"The morning after the night before"
To misquote Bill Clinton's famous quip "The British people have spoken. We just don't know what they said".
With widespread confusion and uncertainty about who will form the next Government, all predictions about the future direction of welfare-to-work policy may need to be revised. There are three (fairly obvious) likely scenarios: Tories form a minority administration; Tories do a deal with Lib Dems; Labour forms a pact with Lib Dems.
In each scenario, it is hard to see how any single political party's welfare reform proposals can be implemented entirely intact. Compromises between different policies are inevitable. We therefore need to prepare for a situation in which multiple policies and combinations are debated and bargained by an incoming Ministerial team.
The industry could react in two ways to this: wait and see what happens; or start exercising influence. We favour the latter. Obviously a few days of dust-settling is needed first. But the next Government is going to have to craft a suite of policies that reflect either the Tories' Work Programme but without necessarily tearing-up FND 2; and if the Lib Dems are exercising any leverage, DWP needs to be setting the pace on a massive new programme for young people.
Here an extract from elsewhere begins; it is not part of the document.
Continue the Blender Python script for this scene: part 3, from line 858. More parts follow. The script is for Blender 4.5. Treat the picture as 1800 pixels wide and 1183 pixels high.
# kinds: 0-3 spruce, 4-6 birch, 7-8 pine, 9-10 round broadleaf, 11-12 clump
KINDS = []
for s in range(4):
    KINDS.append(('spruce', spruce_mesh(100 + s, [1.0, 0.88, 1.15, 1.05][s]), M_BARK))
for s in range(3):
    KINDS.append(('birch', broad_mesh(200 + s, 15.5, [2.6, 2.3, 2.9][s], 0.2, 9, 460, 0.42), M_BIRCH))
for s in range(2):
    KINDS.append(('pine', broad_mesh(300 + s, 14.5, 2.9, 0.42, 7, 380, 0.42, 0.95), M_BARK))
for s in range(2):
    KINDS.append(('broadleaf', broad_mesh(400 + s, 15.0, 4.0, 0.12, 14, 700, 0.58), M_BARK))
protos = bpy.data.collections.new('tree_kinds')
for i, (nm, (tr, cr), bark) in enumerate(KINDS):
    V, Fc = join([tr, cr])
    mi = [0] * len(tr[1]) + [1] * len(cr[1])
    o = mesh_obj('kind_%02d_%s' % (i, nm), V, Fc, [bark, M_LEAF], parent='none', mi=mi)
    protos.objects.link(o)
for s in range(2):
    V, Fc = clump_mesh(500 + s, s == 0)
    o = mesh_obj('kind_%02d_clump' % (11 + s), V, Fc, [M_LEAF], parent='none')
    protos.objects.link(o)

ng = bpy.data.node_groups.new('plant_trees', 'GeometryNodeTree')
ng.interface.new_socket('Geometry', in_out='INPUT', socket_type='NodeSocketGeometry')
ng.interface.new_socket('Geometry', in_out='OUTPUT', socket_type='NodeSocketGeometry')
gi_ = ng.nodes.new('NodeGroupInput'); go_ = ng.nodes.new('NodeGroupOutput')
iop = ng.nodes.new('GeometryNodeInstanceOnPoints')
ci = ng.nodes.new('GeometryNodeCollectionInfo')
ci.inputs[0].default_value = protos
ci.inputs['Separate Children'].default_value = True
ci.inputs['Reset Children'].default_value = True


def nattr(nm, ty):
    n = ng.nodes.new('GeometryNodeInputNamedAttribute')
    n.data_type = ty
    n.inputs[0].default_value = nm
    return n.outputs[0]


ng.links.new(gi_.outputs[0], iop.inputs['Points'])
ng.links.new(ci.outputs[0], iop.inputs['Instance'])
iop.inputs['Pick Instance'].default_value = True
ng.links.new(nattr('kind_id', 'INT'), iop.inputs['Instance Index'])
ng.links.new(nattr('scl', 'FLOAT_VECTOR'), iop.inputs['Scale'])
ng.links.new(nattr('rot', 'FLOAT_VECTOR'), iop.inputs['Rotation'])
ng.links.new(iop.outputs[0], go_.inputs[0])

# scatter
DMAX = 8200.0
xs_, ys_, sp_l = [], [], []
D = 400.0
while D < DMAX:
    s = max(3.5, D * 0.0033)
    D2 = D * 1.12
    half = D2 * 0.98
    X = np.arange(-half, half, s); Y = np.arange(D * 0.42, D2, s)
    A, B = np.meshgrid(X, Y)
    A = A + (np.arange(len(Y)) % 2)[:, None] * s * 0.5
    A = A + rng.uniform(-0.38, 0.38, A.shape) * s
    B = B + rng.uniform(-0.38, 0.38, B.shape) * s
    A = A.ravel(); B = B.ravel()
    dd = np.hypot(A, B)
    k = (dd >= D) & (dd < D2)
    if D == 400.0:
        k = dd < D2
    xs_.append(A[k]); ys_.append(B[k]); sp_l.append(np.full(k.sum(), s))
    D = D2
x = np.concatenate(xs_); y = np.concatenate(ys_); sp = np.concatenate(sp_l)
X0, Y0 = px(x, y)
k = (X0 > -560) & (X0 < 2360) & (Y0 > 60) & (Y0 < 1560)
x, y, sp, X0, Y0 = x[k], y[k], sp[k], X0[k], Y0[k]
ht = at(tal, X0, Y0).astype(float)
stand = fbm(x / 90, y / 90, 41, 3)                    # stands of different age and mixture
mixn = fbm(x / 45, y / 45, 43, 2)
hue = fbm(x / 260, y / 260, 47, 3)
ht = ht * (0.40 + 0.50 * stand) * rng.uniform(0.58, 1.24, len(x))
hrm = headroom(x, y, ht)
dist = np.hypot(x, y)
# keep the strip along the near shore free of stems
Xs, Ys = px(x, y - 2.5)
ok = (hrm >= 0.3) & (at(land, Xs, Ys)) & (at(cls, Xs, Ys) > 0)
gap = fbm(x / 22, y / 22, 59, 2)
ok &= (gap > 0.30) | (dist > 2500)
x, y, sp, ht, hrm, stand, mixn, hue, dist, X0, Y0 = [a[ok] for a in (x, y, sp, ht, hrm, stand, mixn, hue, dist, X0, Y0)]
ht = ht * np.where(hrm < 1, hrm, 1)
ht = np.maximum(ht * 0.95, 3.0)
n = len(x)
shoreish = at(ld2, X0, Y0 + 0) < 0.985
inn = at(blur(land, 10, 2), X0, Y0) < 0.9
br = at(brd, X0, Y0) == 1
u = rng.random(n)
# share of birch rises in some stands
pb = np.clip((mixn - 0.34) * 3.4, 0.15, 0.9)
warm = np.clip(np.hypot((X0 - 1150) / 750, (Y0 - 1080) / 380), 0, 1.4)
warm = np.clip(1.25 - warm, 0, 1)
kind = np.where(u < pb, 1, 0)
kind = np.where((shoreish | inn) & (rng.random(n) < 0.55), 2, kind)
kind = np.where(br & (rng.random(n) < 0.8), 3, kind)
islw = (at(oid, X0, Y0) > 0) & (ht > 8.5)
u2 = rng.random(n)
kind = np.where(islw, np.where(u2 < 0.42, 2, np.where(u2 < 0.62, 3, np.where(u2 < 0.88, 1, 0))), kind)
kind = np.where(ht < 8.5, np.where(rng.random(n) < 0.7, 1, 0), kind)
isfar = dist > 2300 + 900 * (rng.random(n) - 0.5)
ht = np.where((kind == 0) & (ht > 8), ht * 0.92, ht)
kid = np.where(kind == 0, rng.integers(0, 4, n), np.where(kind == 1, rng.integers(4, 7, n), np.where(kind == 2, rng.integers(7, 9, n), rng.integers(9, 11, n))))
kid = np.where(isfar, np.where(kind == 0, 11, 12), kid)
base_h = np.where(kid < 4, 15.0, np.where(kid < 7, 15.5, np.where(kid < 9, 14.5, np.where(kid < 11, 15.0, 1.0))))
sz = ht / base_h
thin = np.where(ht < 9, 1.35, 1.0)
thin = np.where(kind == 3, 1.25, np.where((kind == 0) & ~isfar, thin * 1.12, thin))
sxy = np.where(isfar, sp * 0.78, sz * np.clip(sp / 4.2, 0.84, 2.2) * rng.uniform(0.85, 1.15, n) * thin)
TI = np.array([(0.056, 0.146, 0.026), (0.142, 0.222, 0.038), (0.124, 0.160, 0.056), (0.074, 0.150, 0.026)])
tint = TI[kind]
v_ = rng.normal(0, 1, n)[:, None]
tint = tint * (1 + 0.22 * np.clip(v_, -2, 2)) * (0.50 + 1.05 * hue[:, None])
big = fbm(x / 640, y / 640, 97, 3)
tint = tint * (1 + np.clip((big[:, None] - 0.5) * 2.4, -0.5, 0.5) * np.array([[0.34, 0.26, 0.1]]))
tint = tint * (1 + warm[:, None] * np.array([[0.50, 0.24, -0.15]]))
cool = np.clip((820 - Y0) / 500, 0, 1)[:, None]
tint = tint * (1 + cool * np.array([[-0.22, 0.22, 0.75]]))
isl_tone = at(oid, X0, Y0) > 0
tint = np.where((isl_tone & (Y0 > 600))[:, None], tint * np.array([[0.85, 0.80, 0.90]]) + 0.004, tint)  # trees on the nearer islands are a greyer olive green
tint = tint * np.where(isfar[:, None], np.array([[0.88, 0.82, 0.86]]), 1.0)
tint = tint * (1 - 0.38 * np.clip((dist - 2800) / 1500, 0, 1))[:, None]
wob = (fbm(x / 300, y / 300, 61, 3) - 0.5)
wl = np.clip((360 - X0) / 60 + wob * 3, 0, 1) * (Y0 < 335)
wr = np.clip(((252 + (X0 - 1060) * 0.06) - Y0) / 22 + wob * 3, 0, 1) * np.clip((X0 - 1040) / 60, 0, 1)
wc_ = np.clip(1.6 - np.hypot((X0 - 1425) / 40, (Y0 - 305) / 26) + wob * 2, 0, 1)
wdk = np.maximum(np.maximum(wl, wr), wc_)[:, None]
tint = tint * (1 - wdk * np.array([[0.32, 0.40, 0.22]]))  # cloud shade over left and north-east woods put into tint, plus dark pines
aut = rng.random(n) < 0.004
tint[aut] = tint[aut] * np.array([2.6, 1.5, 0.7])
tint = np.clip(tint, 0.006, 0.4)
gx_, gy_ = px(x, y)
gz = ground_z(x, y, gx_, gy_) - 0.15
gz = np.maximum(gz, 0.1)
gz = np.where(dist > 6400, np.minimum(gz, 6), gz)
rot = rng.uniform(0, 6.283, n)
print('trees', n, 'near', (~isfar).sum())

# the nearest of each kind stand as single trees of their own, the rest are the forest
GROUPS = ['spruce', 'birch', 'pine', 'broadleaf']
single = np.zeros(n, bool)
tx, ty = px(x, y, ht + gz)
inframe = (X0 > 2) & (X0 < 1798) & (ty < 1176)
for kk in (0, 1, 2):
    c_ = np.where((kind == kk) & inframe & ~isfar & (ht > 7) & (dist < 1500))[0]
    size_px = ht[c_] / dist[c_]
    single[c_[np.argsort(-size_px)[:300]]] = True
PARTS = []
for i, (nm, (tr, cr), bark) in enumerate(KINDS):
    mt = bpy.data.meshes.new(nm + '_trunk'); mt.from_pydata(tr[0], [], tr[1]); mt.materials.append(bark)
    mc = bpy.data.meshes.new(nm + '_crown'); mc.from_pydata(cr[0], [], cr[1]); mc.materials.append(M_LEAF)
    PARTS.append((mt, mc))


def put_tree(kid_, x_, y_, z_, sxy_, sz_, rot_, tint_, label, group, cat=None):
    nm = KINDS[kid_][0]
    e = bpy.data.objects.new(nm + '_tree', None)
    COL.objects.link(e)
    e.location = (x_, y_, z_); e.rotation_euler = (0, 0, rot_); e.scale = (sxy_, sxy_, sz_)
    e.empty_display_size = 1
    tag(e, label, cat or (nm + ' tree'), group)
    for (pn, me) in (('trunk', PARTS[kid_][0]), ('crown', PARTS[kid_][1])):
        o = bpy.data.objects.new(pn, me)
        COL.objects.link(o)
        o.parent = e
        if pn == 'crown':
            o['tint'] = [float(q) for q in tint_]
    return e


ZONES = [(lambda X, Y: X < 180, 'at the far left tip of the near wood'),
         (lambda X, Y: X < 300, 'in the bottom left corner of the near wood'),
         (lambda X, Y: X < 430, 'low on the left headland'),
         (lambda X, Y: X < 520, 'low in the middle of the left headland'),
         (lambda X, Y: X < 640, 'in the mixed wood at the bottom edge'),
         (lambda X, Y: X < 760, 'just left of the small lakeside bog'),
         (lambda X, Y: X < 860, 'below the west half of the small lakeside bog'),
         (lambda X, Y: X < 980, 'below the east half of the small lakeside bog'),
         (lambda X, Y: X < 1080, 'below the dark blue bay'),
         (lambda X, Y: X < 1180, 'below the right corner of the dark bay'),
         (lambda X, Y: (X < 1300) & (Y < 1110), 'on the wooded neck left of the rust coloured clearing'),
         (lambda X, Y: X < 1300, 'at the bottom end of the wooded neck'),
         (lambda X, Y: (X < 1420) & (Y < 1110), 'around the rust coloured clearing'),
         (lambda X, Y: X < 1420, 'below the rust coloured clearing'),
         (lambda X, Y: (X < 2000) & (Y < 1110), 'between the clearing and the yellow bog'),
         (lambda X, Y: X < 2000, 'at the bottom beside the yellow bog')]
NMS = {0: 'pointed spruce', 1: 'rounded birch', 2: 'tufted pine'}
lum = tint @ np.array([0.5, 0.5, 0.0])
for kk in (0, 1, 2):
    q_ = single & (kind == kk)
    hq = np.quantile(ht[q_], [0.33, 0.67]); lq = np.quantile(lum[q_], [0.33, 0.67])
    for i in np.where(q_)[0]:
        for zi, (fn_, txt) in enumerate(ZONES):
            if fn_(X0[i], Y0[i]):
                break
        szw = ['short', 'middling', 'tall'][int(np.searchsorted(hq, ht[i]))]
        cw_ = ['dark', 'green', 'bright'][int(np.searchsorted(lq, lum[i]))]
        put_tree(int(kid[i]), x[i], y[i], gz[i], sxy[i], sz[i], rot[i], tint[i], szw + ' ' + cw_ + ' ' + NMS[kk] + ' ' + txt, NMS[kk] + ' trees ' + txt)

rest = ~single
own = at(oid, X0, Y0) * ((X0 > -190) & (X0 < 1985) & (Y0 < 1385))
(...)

We have all heard how the Cabinet Office is guiding the machinery of Government to reflect uncertain Parliamentary arithmetic. Individual Departments should also be preparing options and alternatives ... and that goes for Work and Pensions in a big way. So, step forward DWP. Set the pace. Remove uncertainty as quickly as possible. Move ahead with FND2 and remove the purdah-blight affecting commissioning that is still pending. And do it sharpish.